Does the CIA have Plan B for Afghanistan?

  |  
07.29.2010 at 01:39pm

The United States strategy for succeeding in Afghanistan relies heavily on its ability to turn security responsibilities over to competent Afghan national security forces. An article in today’s Wall Street Journal (“Drug Use, Poor Discipline Afflict Afghanistan’s Army“- subscription required) repeats the well-known difficulties U.S. and ISAF trainers endure as they attempt to build an Afghan army and police force. According to the article, Afghan special forces units are doing very well. Older veteran Afghan soldiers in the regular army also show promise. But the new recruits continue to be trouble. Many are unable to take to discipline, are mired in drug abuse, and are abusive to the population when they get to the field. And that is the good news. The police continue to be a corrupt mess and the one of the Taliban’s best recruiting tools.

If it is not possible to establish effective national security forces in Afghanistan within a relevant period of time, does the U.S. have a Plan B for Afghanistan? Also in today’s Wall Street Journal (and also subscription only) is an op-ed by Jack Devine, a former deputy director of operations at the CIA and chief of the CIA Afghan task force in 1986-1987.

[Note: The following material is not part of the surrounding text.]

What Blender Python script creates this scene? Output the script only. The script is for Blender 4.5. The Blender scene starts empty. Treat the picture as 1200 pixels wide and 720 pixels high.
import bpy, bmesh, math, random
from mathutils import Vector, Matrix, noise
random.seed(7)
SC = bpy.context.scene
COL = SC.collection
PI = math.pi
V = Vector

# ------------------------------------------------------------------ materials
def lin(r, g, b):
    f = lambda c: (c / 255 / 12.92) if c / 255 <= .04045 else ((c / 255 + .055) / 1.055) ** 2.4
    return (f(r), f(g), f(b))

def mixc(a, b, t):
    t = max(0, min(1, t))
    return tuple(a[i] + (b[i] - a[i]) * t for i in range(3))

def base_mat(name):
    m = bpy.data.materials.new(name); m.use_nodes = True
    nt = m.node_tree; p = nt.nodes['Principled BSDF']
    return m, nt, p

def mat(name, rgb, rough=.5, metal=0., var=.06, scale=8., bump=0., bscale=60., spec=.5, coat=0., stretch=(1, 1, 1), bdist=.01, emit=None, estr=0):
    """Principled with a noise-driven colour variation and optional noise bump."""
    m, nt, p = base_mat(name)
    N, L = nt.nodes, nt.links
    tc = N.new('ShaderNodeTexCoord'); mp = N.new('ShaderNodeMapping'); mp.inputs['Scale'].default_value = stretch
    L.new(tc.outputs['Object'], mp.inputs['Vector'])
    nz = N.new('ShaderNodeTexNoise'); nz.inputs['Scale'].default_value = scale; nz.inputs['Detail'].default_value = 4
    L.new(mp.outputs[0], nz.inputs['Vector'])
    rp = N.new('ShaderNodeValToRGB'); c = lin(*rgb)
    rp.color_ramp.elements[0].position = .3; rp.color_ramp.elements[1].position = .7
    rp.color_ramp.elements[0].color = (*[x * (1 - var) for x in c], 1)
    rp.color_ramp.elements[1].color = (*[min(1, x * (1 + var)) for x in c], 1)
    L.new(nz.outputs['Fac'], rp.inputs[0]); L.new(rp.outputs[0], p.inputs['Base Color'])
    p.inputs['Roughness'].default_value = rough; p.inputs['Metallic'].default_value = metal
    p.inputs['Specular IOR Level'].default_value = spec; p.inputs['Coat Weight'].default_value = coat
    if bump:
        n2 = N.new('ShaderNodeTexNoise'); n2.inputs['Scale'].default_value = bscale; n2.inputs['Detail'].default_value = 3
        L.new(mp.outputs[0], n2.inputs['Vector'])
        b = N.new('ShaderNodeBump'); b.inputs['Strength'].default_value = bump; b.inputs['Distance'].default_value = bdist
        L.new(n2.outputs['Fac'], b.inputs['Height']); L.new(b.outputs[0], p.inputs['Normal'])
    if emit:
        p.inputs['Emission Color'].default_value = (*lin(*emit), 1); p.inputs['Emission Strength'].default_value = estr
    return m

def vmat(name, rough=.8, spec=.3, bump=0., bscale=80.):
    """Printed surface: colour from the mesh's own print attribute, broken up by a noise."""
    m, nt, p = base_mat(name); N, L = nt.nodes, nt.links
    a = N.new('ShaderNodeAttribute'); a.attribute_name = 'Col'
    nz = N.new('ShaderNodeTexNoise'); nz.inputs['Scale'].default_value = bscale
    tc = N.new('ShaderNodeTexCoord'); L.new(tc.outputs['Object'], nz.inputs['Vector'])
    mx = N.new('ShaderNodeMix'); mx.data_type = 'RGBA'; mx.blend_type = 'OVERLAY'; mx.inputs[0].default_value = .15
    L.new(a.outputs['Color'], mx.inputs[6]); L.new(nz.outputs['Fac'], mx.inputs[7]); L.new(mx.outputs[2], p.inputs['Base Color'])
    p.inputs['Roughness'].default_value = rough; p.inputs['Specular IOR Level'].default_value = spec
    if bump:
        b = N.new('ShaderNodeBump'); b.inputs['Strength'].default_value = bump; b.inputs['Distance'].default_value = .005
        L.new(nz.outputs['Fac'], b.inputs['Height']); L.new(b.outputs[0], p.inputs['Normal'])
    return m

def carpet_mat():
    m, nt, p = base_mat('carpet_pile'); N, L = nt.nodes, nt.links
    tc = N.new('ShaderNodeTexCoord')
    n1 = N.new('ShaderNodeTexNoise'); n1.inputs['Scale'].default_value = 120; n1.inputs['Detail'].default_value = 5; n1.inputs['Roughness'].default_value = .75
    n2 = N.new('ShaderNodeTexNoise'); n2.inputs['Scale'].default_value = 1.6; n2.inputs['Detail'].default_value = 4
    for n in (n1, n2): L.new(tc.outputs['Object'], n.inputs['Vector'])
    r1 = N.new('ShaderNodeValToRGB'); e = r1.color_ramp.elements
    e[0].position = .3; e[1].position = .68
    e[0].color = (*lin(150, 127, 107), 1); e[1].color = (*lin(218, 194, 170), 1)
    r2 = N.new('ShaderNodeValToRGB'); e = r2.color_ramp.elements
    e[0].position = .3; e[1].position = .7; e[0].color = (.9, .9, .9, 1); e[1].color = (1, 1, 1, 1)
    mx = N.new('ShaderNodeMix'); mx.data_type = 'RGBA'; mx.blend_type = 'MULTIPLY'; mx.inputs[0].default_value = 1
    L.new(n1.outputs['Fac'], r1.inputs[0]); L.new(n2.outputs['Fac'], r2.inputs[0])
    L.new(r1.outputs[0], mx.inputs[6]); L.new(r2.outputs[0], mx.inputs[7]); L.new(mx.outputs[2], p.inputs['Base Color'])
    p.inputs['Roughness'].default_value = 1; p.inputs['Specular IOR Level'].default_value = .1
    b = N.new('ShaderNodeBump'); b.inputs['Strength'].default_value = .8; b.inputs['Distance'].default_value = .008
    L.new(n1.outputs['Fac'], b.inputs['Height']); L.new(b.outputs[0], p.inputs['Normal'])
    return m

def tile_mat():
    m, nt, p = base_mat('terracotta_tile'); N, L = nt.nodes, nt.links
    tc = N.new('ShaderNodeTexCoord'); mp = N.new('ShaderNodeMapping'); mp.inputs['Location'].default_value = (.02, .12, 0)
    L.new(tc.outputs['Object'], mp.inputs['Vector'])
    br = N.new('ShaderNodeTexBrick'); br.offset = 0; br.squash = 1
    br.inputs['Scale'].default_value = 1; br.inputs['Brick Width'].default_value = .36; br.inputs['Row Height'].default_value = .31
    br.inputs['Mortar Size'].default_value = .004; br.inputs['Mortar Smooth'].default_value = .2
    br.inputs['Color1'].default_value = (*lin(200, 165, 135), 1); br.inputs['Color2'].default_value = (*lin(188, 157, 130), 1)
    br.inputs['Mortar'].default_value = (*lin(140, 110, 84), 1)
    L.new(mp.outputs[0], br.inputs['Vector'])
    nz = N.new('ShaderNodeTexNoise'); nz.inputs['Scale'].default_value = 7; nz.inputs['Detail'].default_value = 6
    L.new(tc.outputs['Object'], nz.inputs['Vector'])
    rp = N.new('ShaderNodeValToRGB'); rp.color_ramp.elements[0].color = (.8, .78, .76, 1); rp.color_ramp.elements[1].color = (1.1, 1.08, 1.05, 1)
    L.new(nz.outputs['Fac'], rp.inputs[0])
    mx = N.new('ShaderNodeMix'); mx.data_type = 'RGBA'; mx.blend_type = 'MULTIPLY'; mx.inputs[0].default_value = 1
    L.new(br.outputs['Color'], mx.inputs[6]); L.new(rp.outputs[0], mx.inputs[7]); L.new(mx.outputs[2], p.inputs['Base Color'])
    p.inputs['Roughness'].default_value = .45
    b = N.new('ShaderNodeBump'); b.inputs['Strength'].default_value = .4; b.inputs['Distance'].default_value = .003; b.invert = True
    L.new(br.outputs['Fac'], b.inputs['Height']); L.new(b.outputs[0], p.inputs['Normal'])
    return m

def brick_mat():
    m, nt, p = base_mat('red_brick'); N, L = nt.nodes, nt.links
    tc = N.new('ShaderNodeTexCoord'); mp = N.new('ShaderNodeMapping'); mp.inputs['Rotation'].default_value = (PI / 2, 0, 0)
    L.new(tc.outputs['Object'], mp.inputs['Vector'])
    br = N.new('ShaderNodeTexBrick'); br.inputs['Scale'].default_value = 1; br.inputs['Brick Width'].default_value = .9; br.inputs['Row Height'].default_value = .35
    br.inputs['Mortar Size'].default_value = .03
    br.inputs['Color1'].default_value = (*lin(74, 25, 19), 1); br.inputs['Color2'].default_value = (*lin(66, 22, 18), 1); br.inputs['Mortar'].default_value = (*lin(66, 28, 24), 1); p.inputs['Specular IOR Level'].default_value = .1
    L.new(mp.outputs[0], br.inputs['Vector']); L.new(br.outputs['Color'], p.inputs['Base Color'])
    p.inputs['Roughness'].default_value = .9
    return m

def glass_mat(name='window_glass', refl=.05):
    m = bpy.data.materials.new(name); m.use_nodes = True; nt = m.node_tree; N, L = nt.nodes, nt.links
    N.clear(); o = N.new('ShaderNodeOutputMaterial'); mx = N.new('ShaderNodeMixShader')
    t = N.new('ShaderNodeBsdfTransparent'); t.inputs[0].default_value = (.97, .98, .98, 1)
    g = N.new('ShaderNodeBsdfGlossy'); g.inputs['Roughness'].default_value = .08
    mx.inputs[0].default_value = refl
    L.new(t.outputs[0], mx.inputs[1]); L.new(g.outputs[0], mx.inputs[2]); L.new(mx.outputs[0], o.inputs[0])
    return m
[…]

In his first paragraph, Devine dismisses any chance of victory under the current program. He unfavorably compares the current U.S. strategy to the Soviet campaign in the 1980s which he helped defeat. Devine recommends planning now for the worst case scenario. His solution is a large CIA covert action in support of the remnants of the Karzai regime, tribal leaders, and other warlords whose interests in the region overlap with the U.S. government’s.

Devine’s recommendation gives up on the idea of supporting Afghanistan as a functioning nation-state. He also discusses the requirements of an effective CIA covert action: a clear Presidential Finding (required by law), bipartisan congressional support, U.S. public support, competent indigenous partners, and sound policy objectives.

Could President Obama, the Congress, and the American public support a large CIA program that directed cash, weapons, and air support to anti-Taliban tribes and warlords? The result would be U.S. complicity in Afghanistan’s continuing chaos, a policy that would seem to be a political non-starter. A non-starter unless all other U.S. plans had failed, the Taliban and al Qaeda were again on the march, and the U.S. found its back against the wall.